Practical impact on ISPs in the United Kingdom


It is fair to say that the reaction from ISPs has been mixed.  Despite the understandable concerns, there are two possible grounds for optimism.  Firstly a number of UK based ISPs have been following the government’s Voluntary Code of Practice (“the Code”) introduced under Part 11 of the Anti-terrorism, Crime and Security Act 2001 for some time now.  Under the Code, the retention of such data (for similar periods) has been an accepted way of life.  In practice little may change.


Second, it has been suggested by some commentators that much of the data which ISPs will be obliged to “retain” is, from an ISP perspective, the most commercially important and valuable and so is generally retained as a matter of course. 


There is, however, a significant difference between a situation where most ISP’s may usually (and voluntarily) retain such data, and the new situation where all ISPs will be required to do so and will have to ensure that it is kept for the minimum periods.
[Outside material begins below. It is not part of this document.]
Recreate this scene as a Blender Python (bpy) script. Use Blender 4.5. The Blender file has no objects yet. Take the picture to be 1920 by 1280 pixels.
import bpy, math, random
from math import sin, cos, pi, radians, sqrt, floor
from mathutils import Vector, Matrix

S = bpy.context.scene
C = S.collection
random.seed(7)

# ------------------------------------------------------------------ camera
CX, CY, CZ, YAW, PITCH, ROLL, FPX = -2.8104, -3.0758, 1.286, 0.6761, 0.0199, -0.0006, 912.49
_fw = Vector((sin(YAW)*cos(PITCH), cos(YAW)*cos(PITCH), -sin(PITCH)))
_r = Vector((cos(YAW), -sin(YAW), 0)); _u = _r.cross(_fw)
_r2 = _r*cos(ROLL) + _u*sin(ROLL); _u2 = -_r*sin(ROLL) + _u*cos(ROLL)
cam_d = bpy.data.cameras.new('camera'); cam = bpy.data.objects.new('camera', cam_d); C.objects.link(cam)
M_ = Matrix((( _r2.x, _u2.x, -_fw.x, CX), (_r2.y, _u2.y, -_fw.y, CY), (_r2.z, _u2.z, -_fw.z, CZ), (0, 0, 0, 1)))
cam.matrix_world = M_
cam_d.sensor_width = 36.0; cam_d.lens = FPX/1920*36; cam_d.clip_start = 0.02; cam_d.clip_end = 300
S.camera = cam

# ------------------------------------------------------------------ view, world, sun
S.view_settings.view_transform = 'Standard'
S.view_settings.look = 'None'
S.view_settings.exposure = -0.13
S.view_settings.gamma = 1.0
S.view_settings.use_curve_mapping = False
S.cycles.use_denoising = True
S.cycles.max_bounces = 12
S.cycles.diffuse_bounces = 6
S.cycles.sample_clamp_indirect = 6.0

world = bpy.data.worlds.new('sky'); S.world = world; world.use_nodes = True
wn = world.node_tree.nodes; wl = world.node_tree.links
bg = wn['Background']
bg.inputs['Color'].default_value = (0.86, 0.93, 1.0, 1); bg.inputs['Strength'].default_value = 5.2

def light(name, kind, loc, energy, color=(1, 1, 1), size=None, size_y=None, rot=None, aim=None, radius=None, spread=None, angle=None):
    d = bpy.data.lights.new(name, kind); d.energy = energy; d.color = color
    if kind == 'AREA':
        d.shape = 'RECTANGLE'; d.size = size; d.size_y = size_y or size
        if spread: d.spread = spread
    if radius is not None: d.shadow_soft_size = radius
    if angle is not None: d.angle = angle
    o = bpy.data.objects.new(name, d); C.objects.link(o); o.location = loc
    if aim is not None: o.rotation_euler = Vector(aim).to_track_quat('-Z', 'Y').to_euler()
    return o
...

A significant concern, particularly for the smaller ISPs, is the cost of having to retain all this data.  The Directive contains no provisions obliging Member State governments to reimburse “their” ISP’s for the cost of retaining such data.  The position of the UK government appears to be that it will reimburse such costs (as it has done in the past).


The Future


The next step is for the UK government to prepare implementing legislation.  We are waiting for a draft to be circulated. However, it has been reported that the Irish Government is to mount a challenge to the Directive on procedural grounds and clearly that could delay implementation in Ireland and, potentially, in all other Member States.


Robert Steadman is an Associate at Addleshaw Goddard.

[1] Directive 2005/0182. Directive of the European Parliament and the Council on the retention of data generated or processed in connection with the provision of publicly available electronic communications services or of public communication networks and amending Directive 2002/58/EC.